You can’t put a number on the hit the Pats’ reputation will take as a result of this news. You can, however, put a number on those sweet, sweet “Do Your Job” video views.
The Patriots Have Made It Their Mission to Demolish the NFL’s Worst Teams
After the initial story about the Patriots videographer came to light, some tried to discount the possibility that New England was cheating by pointing to the other franchise involved. Cincinnati is 1-13, the worst record in the NFL. Why would the Pats need a competitive advantage in a game against the league laughingstock?
But maybe that’s the wrong question. I’m starting to suspect that winning Super Bowls has become boring for New England. Winning one must be a high unlike any other in the world; winning two puts a team in rarefied air; winning three cements certain players as all-time greats. But what does it feel like to win six? What about chasing no. 7?
Perhaps what’s keeping the Patriots going in 2019 is not the prospect of winning a championship, but the adrenaline high that comes with crushing the league’s worst teams into the dirt as viciously and violently as possible. Right now New England is 2-3 against teams that seem likely to make the playoffs and 7-0 against sub-.500 teams. The combined score of those seven games: 235-61.
The Patriots have shown they’re willing to go to great lengths to destroy the weak. Remember when the Pats signed seven-time Pro Bowl wide receiver Antonio Brown in September, played him in one game, and repeatedly fed him the ball before promptly cutting him loose? That game—a 43-0 Patriots win—came against the now-3-11 Dolphins.
It was risky to take on a player who had just been cut from his previous team after some combination of “fighting with the general manager” and “demanding to play in an illegal helmet,” but to truly crush the Dolphins, New England decided it was worth it.
And the “Do Your Job” series takes exactly one other visit to an opposing NFL stadium—FedEx Field in Washington, D.C. An episode detailing the Pats’ film team shows how on-field snapshots of gameplay are taken from cameras on top of the stadium, printed at field level, and handed to coaches during what turned out to be a 33-7 rout. Who’s to say if the cameramen also did something illicit during their time in Washington’s stadium?

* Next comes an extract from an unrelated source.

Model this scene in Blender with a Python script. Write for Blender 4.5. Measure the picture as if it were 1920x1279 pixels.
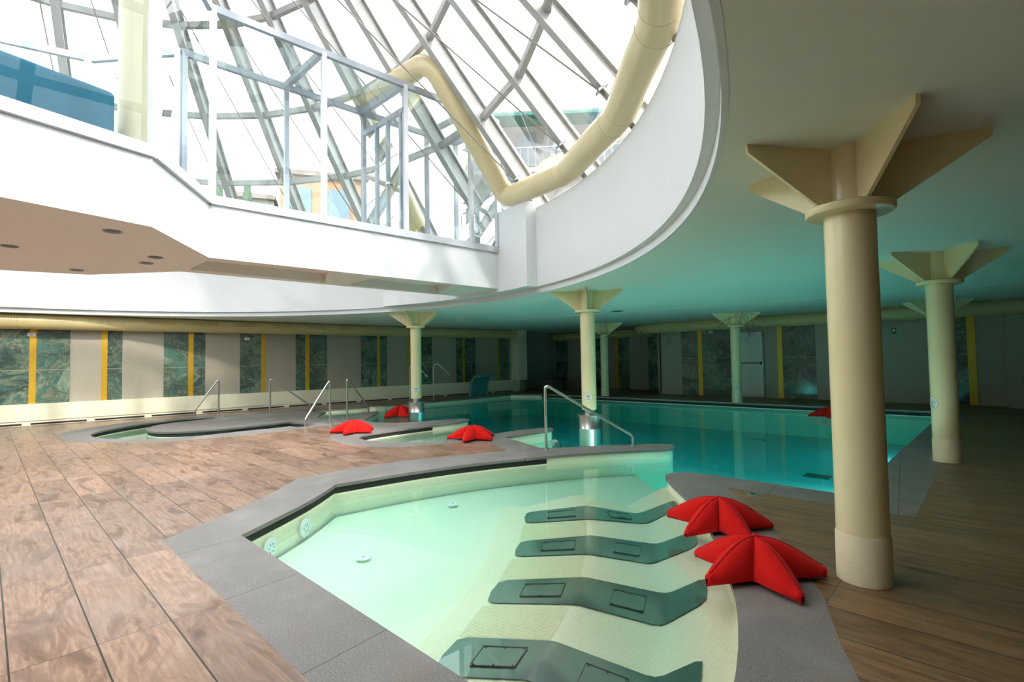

That this scandal involves the Bengals isn’t evidence that the Pats weren’t spying. It’s just evidence that the motivations for spying have changed. New England is now an organization whose primary goal is to mercilessly destroy the poor souls at the bottom of the NFL standings.
The Patriots’ Entire Film Series Is a Front
The Pats’ statement made clear that their football ops team has nothing to do with the planning or execution of these videos. But having watched all of them, I call BS. As evidence, I present these screenshots from a “Do Your Job” video earlier this year, profiling the team’s college scouting department.


The video is called, “How the Patriots Scout Top NFL Prospects,” but it doesn’t feature top NFL prospects. Instead, it features New England special teams coach Joe Judge taking a trip to Rutgers, where he puts a left-footed punter through a one-on-one workout while the two stand in front of a random lacrosse net.
So far as I can tell, Patriots head coach Bill Belichick cares about only three things in life. One is left-footed punters:
Two is Rutgers:
And the third and final thing is lacrosse:
You expect me to believe that the Patriots filmed extensive footage of a left-footed punter at Rutgers standing next to a lacrosse net and Belichick had nothing to do with it? Absolutely not. Clearly, the “Do Your Job” series is a front to send credentialed Patriots staffers to take a closer look at stuff that Belichick wants filmed. Sometimes, that’s a left-footed punter from Rutgers. Sometimes, it’s the Bengals’ sideline.
I’m not sure why it’s against the rules for one team to film an opposing team’s sideline—It’s not like breaking into an opposing practice facility! The sideline is in broad public view!—but it is. The Patriots may now suffer the consequences, probably while wearing a pair of Bose headphones.